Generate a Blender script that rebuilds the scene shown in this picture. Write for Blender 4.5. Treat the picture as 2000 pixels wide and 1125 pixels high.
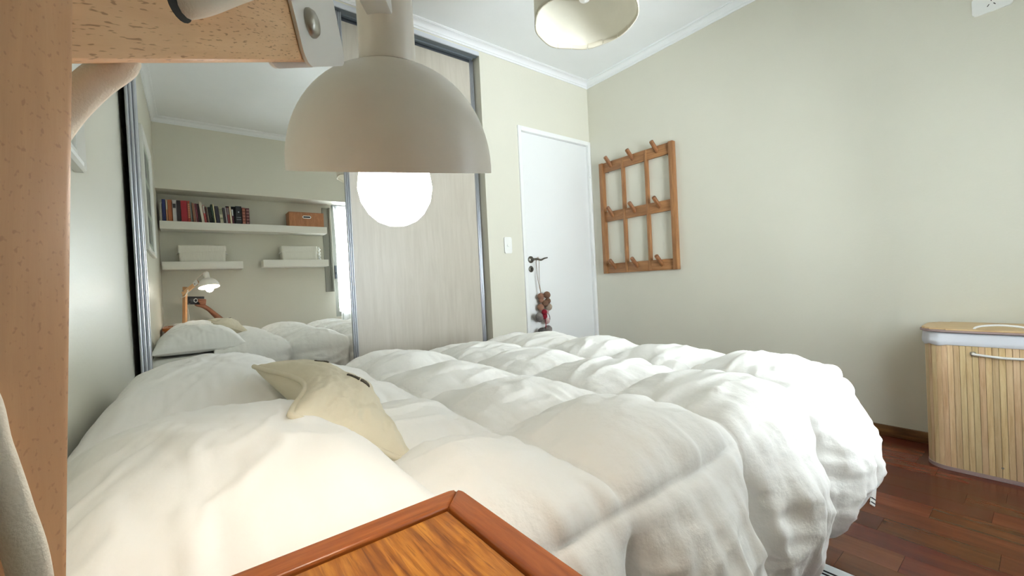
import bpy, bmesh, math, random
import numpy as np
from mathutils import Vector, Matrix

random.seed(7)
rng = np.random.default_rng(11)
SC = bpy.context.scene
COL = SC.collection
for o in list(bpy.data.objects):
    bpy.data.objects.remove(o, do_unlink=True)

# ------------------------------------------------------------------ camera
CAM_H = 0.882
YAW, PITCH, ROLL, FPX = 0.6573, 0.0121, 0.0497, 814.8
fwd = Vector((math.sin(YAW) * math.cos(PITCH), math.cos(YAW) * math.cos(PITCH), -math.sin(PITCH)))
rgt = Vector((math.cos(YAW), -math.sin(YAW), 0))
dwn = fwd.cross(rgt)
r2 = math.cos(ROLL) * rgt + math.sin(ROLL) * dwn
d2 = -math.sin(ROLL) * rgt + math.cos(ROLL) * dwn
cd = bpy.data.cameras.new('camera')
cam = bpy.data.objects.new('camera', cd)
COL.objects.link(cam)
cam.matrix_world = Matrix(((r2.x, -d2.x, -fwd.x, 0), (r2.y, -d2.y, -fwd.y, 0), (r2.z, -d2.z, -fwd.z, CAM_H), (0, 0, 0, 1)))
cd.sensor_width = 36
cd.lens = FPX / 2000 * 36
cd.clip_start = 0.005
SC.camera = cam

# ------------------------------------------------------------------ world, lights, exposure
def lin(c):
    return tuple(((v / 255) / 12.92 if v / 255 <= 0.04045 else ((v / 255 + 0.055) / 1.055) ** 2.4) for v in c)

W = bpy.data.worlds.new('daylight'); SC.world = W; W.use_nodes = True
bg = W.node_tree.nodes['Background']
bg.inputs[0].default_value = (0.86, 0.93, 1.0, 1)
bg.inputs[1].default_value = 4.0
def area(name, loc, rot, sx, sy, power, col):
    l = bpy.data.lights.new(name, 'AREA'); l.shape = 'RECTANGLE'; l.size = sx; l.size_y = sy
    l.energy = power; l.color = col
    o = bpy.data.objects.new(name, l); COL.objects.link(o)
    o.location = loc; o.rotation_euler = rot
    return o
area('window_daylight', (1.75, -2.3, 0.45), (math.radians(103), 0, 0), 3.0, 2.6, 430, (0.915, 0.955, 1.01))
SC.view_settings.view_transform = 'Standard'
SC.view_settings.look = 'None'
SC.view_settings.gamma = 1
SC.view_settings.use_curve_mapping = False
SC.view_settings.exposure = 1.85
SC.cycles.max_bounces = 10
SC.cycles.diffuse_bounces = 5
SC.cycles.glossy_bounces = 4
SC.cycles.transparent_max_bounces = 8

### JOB
Begin at the first line of the data above and repeat each line exactly, stopping after the line containing "from mathutils import Vector, Matrix". Omit the pictures.

### RIGHT ANSWER
Generate a Blender script that rebuilds the scene shown in this picture. Write for Blender 4.5. Treat the picture as 2000 pixels wide and 1125 pixels high.
import bpy, bmesh, math, random
import numpy as np
from mathutils import Vector, Matrix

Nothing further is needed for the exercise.